FILED UNDER: Congress, US Politics
Doug Mataconis
About Doug Mataconis
Doug holds a B.A. in Political Science from Rutgers University and J.D. from George Mason University School of Law. He joined the staff of OTB in May 2010. Before joining OTB, he wrote at Below The BeltwayThe Liberty Papers, and United Liberty Follow Doug on Twitter | Facebook

Comments

  1. john personna says:

    American Constitution Published in Full Text, Film At 11.

  2. Pete says:

    Just keep voting out the abusers.

  3. PD Shaw says:

    The lame duck period was even longer than 17 weeks in some states like Maine that held their Congressional elections in September. Requiring a uniform federal election day began in 1872, but I think some of the Northern states were grandfathered.

  4. Tano says:

    I suppose it is inevitable – given any particular legal or constitutional distribution of power, there will be an incessant move by all players involved to fully exploit whatever advantage can possibly be unearthed under those rules.
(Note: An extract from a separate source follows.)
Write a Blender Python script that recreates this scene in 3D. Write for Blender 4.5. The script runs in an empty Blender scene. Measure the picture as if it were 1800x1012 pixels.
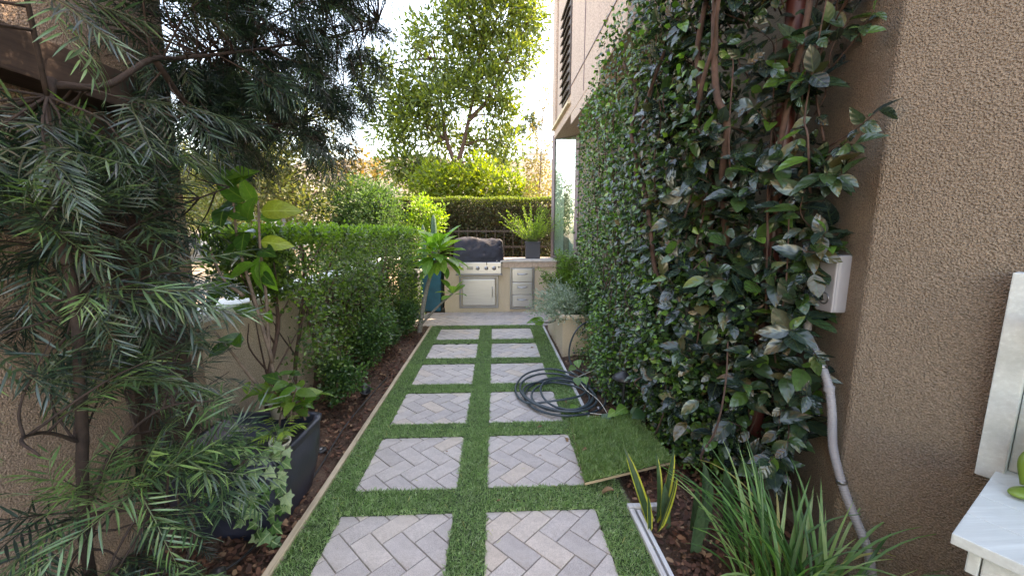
import bpy, bmesh, math, random
import numpy as np
from mathutils import Vector, Matrix

# ------------------------------------------------------------------ camera, sky, sun, exposure
S = bpy.context.scene
COL = S.collection
cam_d = bpy.data.cameras.new("camera"); cam = bpy.data.objects.new("camera", cam_d); COL.objects.link(cam)
PITCH, YAW = math.radians(8.633), math.radians(2.479)
cam.location = (0, 0, 1.57)
cam.rotation_euler = (math.pi/2 - PITCH, 0, -YAW)
cam_d.sensor_width = 36; cam_d.lens = 685/1800*36
cam_d.clip_start = 0.03; cam_d.clip_end = 900
S.camera = cam
SUN_EL, SUN_AZ = math.radians(47), math.radians(60)      # azimuth measured from +Y towards +X
world = bpy.data.worlds.new("World"); S.world = world; world.use_nodes = True
wn = world.node_tree
sky = wn.nodes.new("ShaderNodeTexSky"); sky.sky_type = 'NISHITA'; sky.sun_disc = False
sky.sun_elevation = SUN_EL; sky.sun_rotation = SUN_AZ
sky.air_density = 1.0; sky.dust_density = 0.8; sky.ozone_density = 1.0
bg = wn.nodes["Background"]; bg.inputs["Strength"].default_value = 0.15
wn.links.new(sky.outputs[0], bg.inputs[0])
sun_d = bpy.data.lights.new("sun", 'SUN'); sun_d.energy = 2.0; sun_d.angle = math.radians(0.6); sun_d.color = (1, .93, .82)
sun = bpy.data.objects.new("sun", sun_d); COL.objects.link(sun)
sd = Vector((math.sin(SUN_AZ)*math.cos(SUN_EL), math.cos(SUN_AZ)*math.cos(SUN_EL), math.sin(SUN_EL)))
sun.rotation_euler = sd.to_track_quat('Z', 'Y').to_euler(); sun.location = (8, 8, 12)
S.view_settings.view_transform = 'Standard'; S.view_settings.look = 'None'
S.view_settings.gamma = 1; S.view_settings.use_curve_mapping = False
S.view_settings.exposure = 3.25
S.view_settings.use_white_balance = True; S.view_settings.white_balance_temperature = 9600; S.view_settings.white_balance_tint = 16
S.render.engine = 'CYCLES'
S.cycles.use_denoising = True
S.cycles.max_bounces = 8; S.cycles.transparent_max_bounces = 8

rng = np.random.default_rng(7)
random.seed(7)
PI = math.pi

# ------------------------------------------------------------------ materials
def new_mat(name):
    m = bpy.data.materials.new(name); m.use_nodes = True
    nt = m.node_tree; b = nt.nodes["Principled BSDF"]
    return m, nt, b
def node(nt, typ, **kw):
    n = nt.nodes.new(typ)
    for k, v in kw.items():
        setattr(n, k, v)
    return n
def setin(n, **kw):
    for k, v in kw.items():
        n.inputs[k.replace('_', ' ')].default_value = v
def ramp(nt, fac, stops):
    r = node(nt, "ShaderNodeValToRGB")
    e = r.color_ramp.elements
    while len(e) < len(stops): e.new(.5)
    for i, (p, c) in enumerate(stops):
        e[i].position = p; e[i].color = (*c, 1)
    nt.links.new(fac, r.inputs[0]); return r.outputs[0]
def coords(nt, scale=(1, 1, 1), kind="Object"):
    t = node(nt, "ShaderNodeTexCoord"); mp = node(nt, "ShaderNodeMapping")
    mp.inputs["Scale"].default_value = scale
    nt.links.new(t.outputs[kind], mp.inputs[0]); return mp.outputs[0]
def noise(nt, vec, scale, detail=3, rough=.55, out=0):
    n = node(nt, "ShaderNodeTexNoise"); setin(n, Scale=scale, Detail=detail, Roughness=rough)
    nt.links.new(vec, n.inputs["Vector"]); return n.outputs[out]
def math_n(nt, op, a, b=None):
    n = node(nt, "ShaderNodeMath", operation=op)
    for i, v in enumerate((a, b)):
        if v is None: continue
        if isinstance(v, (int, float)): n.inputs[i].default_value = v
        else: nt.links.new(v, n.inputs[i])
    return n.outputs[0]
def mix_col(nt, fac, a, b, blend='MIX'):
    n = node(nt, "ShaderNodeMix", data_type='RGBA', blend_type=blend)
    for idx, v in ((0, fac), (6, a), (7, b)):
        if isinstance(v, (int, float)): n.inputs[idx].default_value = v
        elif isinstance(v, tuple): n.inputs[idx].default_value = (*v, 1)
        else: nt.links.new(v, n.inputs[idx])
    return n.outputs[2]
def bump(nt, b, h, strength=.5, dist=.005, prev=None):
    n = node(nt, "ShaderNodeBump"); setin(n, Strength=strength, Distance=dist)
    nt.links.new(h, n.inputs["Height"])
    if prev is not None: nt.links.new(prev, n.inputs["Normal"])
    nt.links.new(n.outputs[0], b.inputs["Normal"]); return n.outputs[0]

def stucco(name, c1, c2, grain=90, depth=.006, stain=.35):
    m, nt, b = new_mat(name); v = coords(nt)
    big = noise(nt, v, 1.3, 5, .6)
    col = ramp(nt, big, [(.3, c1), (.7, c2)])
    strk = noise(nt, coords(nt, (3, 3, .35)), 2.0, 5, .6)
    col = mix_col(nt, math_n(nt, 'MULTIPLY', ramp(nt, strk, [(.45, (0, 0, 0)), (.75, (1, 1, 1))]), stain), col, tuple(x*.55 for x in c1))
    fine = noise(nt, v, grain, 2, .5)
    col = mix_col(nt, .45, col, ramp(nt, fine, [(.38, tuple(x*.5 for x in c1)), (.62, tuple(min(1, x*1.35) for x in c2))]))
    nt.links.new(col, b.inputs["Base Color"]); b.inputs["Roughness"].default_value = .93
    vo = node(nt, "ShaderNodeTexVoronoi", feature='SMOOTH_F1'); setin(vo, Scale=grain*.8, Smoothness=.5)
    nt.links.new(v, vo.inputs["Vector"])
    h = math_n(nt, 'ADD', fine, math_n(nt, 'MULTIPLY', vo.outputs[0], -.6))
    bump(nt, b, h, 1.0, depth)
    return m
def simple(name, c, rough=.6, metal=0, var=.12, vs=6, bs=0, bd=.002, bscale=80, spec=None, stretch=(1, 1, 1)):
    m, nt, b = new_mat(name); v = coords(nt, stretch)
    n = noise(nt, v, vs, 4, .6)
    col = ramp(nt, n, [(.3, tuple(x*(1-var) for x in c)), (.7, tuple(min(1, x*(1+var)) for x in c))])
    nt.links.new(col, b.inputs["Base Color"])
    r = node(nt, "ShaderNodeMapRange"); nt.links.new(n, r.inputs[0]); r.inputs[3].default_value = max(.02, rough-.08); r.inputs[4].default_value = min(1, rough+.08)
    nt.links.new(r.outputs[0], b.inputs["Roughness"])
    b.inputs["Metallic"].default_value = metal
    if spec is not None: b.inputs["Specular IOR Level"].default_value = spec
    if bs: bump(nt, b, noise(nt, v, bscale, 3), bs, bd)
    return m
def wood(name, c1, c2, axis='y', rough=.8):
    m, nt, b = new_mat(name)
    sc = {'x': (1.5, 30, 30), 'y': (30, 1.5, 30), 'z': (30, 30, 1.5)}[axis]
    v = coords(nt, sc); n = noise(nt, v, 2.2, 6, .65)
    col = ramp(nt, n, [(.25, c1), (.55, c2), (.8, tuple(min(1, x*1.25) for x in c2))])
    col = mix_col(nt, ramp(nt, noise(nt, coords(nt), 5, 4), [(.5, (0, 0, 0)), (.8, (.5, .5, .5))]), col, tuple(x*.5 for x in c1))
    nt.links.new(col, b.inputs["Base Color"]); b.inputs["Roughness"].default_value = rough
    bump(nt, b, n, .5, .003)
    return m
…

    We see that with the filibuster for example – what began as a gentleman’s agreement that the Senate would not move to a vote until everyone agreed that the issue had been sufficiently discussed, eventually became a lever by which any one Senator could dictate whether a bill would be voted on at all. Thus there arose the need to find a mechanism to end debate even over the objection of 1/3 of the Senate. Then when that was abused, it was shifted to 2/5 of the Senate. Eventually it will have to be done away with, since it is no longer ever used for its actual intended purpose – to insure full debate, and then move on to a majority vote.

    The Republican effort to impeach a sitting president when the great majority of the country supported no more than a formal rebuke, and after the President’s party had made surprising gains in the midterms – probably put the final nail in the coffin of any concern about lame-ducks violating the will of the people. That train has left the station. Either amend the Constitution to forbid an old Congress from meeting after Election day, or just live with the current arrangement. You are not going to convince anyone to simply voluntarily decline to exercise powers that they have, and that the other side has routinely used.

  5. Ken Shepherd says:

    Perhaps a constitutional amendment, or short of that, a House rule could be instituted whereby the bar to pass legislation out of the House after a lame duck to be a 2/3rds majority, not a simple majority.
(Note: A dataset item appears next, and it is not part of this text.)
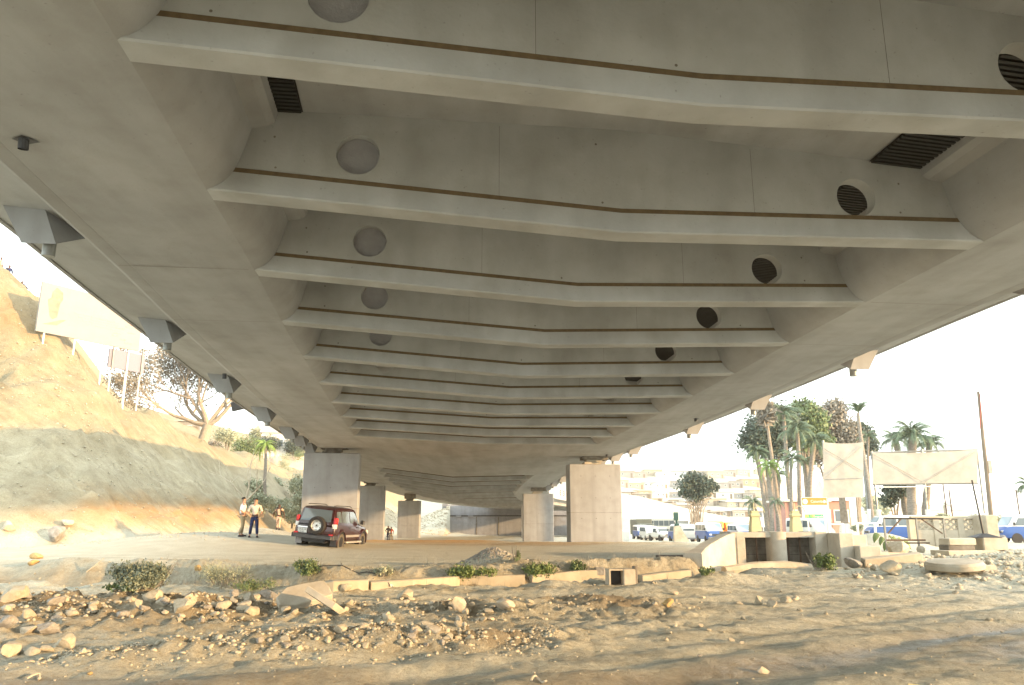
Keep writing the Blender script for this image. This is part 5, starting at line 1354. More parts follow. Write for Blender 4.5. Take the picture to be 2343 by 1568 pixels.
# yellow-green weeping crown and thin palm stem in front of the valley
tr_ = palm(607, 1020, 70, 34, 'thin-stemmed palm with a yellow-green weeping crown behind the men', .14, 18, 'frond_lime', seed=21, ubase=604, group=None, droop=1.2)
p_ = at(575, 1215, 58); t = empty('bare_tree', (p_.x - .9, 58, G(p_.x, 58))); tag(t, 'small pale leafless forked tree beside the foot of the cut slope', 'tree')
mb = MB(); tips = []; rr = random.Random(5); mb.tube([(0, 0, -.3), (.3, 0, 1.8)], [.12, .10], 7, False)
for d_ in ((-.4, 0, .9), (.5, 0, .8), (.1, .2, 1)): branchy(mb, (.3, 0, 1.7), d_, 1.6, .07, 3, rr, tips, .5, .15, 2)
mb.build('trunk', M['palerock'], t, smooth=50)
# ditch bushes and weeds
def weed(u, v, wpx, hpx, n, size, mat, label, seed, name='bush', cat='bush'):
    x, y = gp(u, v); t = empty(name, (x, y, G(x, y))); tag(t, label, cat); w = wpx * y / 1786 / 2; h = hpx * y / 1786; rr = random.Random(seed)
    bl = [((rr.uniform(-.6, .6) * w, rr.uniform(-.2, .2), h * rr.uniform(.3, .65)), (w * rr.uniform(.35, .55), w * .4, h * rr.uniform(.3, .42))) for _ in range(6)]
    leaves('foliage', bl, n, size, M[mat], t, seed)
    mb = MB()
    for k in range(16):
        a = rr.uniform(-.8, .8) * w; mb.tube([(a * .6, rr.uniform(-.1, .1), 0), (a, rr.uniform(-.15, .15), h * .6), (a * 1.2, rr.uniform(-.2, .2), h * rr.uniform(.8, 1.15))], [.012, .008, .003], 4, False)
    mb.build('stems', M['leaf_dry'], t)
weed(325, 1346, 150, 50, 7500, .024, 'leaf_grey', 'largest dark grey-green bush growing in the ditch on the left', 1)
weed(300, 1352, 90, 20, 900, .035, 'leaf_mid', 'low green weeds at the foot of the dark ditch bush', 2, 'weeds', 'weeds')
weed(515, 1340, 120, 46, 3600, .022, 'leaf_pale', 'wispy pale bush in the middle of the ditch', 3)
weed(575, 1350, 110, 22, 1800, .022, 'leaf_mid', 'fine grassy weeds above the tilted broken slab', 4, 'weeds', 'weeds')
weed(700, 1318, 60, 36, 1500, .04, 'leaf_mid', 'small dark green bush on the far bank, straight below the car', 5)
weed(870, 1322, 70, 22, 700, .04, 'leaf_pale', 'dry low weeds along the kerb behind the white rag', 6, 'weeds', 'weeds')
weed(1080, 1322, 110, 24, 1500, .045, 'leaf_lime', 'bright green weeds against the kerb left of centre', 7, 'weeds', 'weeds')
weed(1240, 1318, 110, 28, 2000, .045, 'leaf_lime', 'bright green weeds in the ditch, left of the concrete box', 8, 'weeds', 'weeds')
weed(1330, 1312, 50, 28, 900, .045, 'leaf_mid', 'small green clump right next to the concrete block', 9, 'weeds', 'weeds')
weed(1180, 1290, 24, 34, 300, .04, 'leaf_mid', 'single thin weed in front of the dark gravel heap', 10, 'weeds', 'weeds')
weed(1618, 1316, 44, 16, 500, .045, 'leaf_mid', 'tiny green weeds below the left end of the culvert wall', 11, 'weeds', 'weeds')
weed(1880, 1305, 60, 34, 1500, .05, 'leaf_lime', 'bright green weeds at the right foot of the culvert', 12, 'weeds', 'weeds')
weed(1925, 1292, 60, 34, 1300, .05, 'leaf_mid', 'green weeds climbing right beside the low wall', 13, 'weeds', 'weeds')
# big-leaved plant
x, y = gp(2035, 1262); t = empty('big_leaf_plant', (x, y, G(x, y) - .05)); tag(t, 'bright green plant with large drooping leaves in front of the steel frame', 'plant')
rr = random.Random(3)
for k, (dx, dz, s, tw) in enumerate(((-.42, .78, .42, -50), (-.22, .62, .36, -30), (-.05, .45, .40, 10), (.16, .66, .36, 35), (.38, .60, .40, 50), (.62, .52, .44, 60), (.02, .70, .26, 0), (-.12, .3, .25, -20))):
    mb = MB(); mb.tube([(0, 0, 0), (dx * .35, 0, dz * .6), (dx, 0, dz)], [.016, .013, .008], 5, False); st_ = mb.build('stalk', M['leaf_mid'], t)
    mb = MB(); n = 7; pts = []
    for i in range(n + 1):
        f = i / n; wd = s * .38 * math.sin(math.pi * min(1, f * .9 + .1)) ** .6 * (1 - f * .3); zz_ = -s * .9 * f + s * .1 * math.sin(f * 3)
        sg = 1 if dx > 0 else -1
        c = Vector((dx + sg * s * .55 * f, -.05 * f, dz + zz_)); nrm = Vector((.75 * sg * .4, .5, .2)).normalized()
        pts.append([c - Vector((0, .5, .0)) * wd + Vector((-sg * .55, 0, -.35)) * wd, c + Vector((0, -.06, -.02)), c + Vector((0, .4, .1)) * wd + Vector((sg * .6, 0, .35)) * wd])
    mb.loft(pts, False, False, False); mb.build('leaf', M['leaf_lime'], st_, smooth=True)
# weeds behind the balustrade, reeds right
tg = []
for i, (u, v, y, rp, lab) in enumerate(((2290, 1200, 62, 22, 'pale reeds just left of the minibus at the right edge'), (2240, 1195, 70, 20, 'pale weeds behind the round-headed wall pillar on the right'), (2150, 1190, 66, 18, 'pale weeds seen through the openwork balustrade'), (2010, 1205, 62, 14, 'green shrub behind the white rail fence'), (1960, 1210, 60, 12, 'low green shrub left of the tall tarpaulin post'))):
    shrub(u, v + rp * .4, y, rp, 1500, .09, 'leaf_pale', lab, 'bush', 60 + i, .7)
# grass tufts nobody could count
mb = MB(); rr = random.Random(8)
for k in range(4200):
    x = rr.uniform(-12, 6.5); y = float(ditch_y(x)) + rr.gauss(.1, .8); z = G(x, y) if k % 1 == 0 else 0
    for j in range(3):
        a = rr.uniform(0, 6.28); l_ = rr.uniform(.06, .26); b_ = Vector((x + rr.uniform(-.05, .05), y, z)); w_ = Vector((math.cos(a), math.sin(a), 0)) * .006
        mb.add([b_ - w_, b_ + w_, b_ + Vector((rr.uniform(-.06, .06), rr.uniform(-.06, .06), l_))], [(0, 1, 2)])
o = mb.build('grass', M['leaf_dry']); tag(o, 'sparse dry grass along the ditch', 'grass', kind='stuff')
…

    I don’t think such a measure is as needed in the Senate given the utility of the filibuster and of holds, and the nature of the Senate as a body that maintains 2/3rds continuity between Congresses, seeing only 1/3rd of its membership up for election at any given time.

  6. sam says:

    “Perhaps a constitutional amendment, or short of that, a House rule could be instituted whereby the bar to pass legislation out of the House after a lame duck to be a 2/3rds majority, not a simple majority.

    I don’t think such a measure is as needed in the Senate given the utility of the filibuster and of holds”

    Then why have the House rule as the Senate can act as a check on anything coming out the House (how many bills in the 111th Congress died in the Senate? I’ve read upwards of 400.), as was indicated in Doug’s post?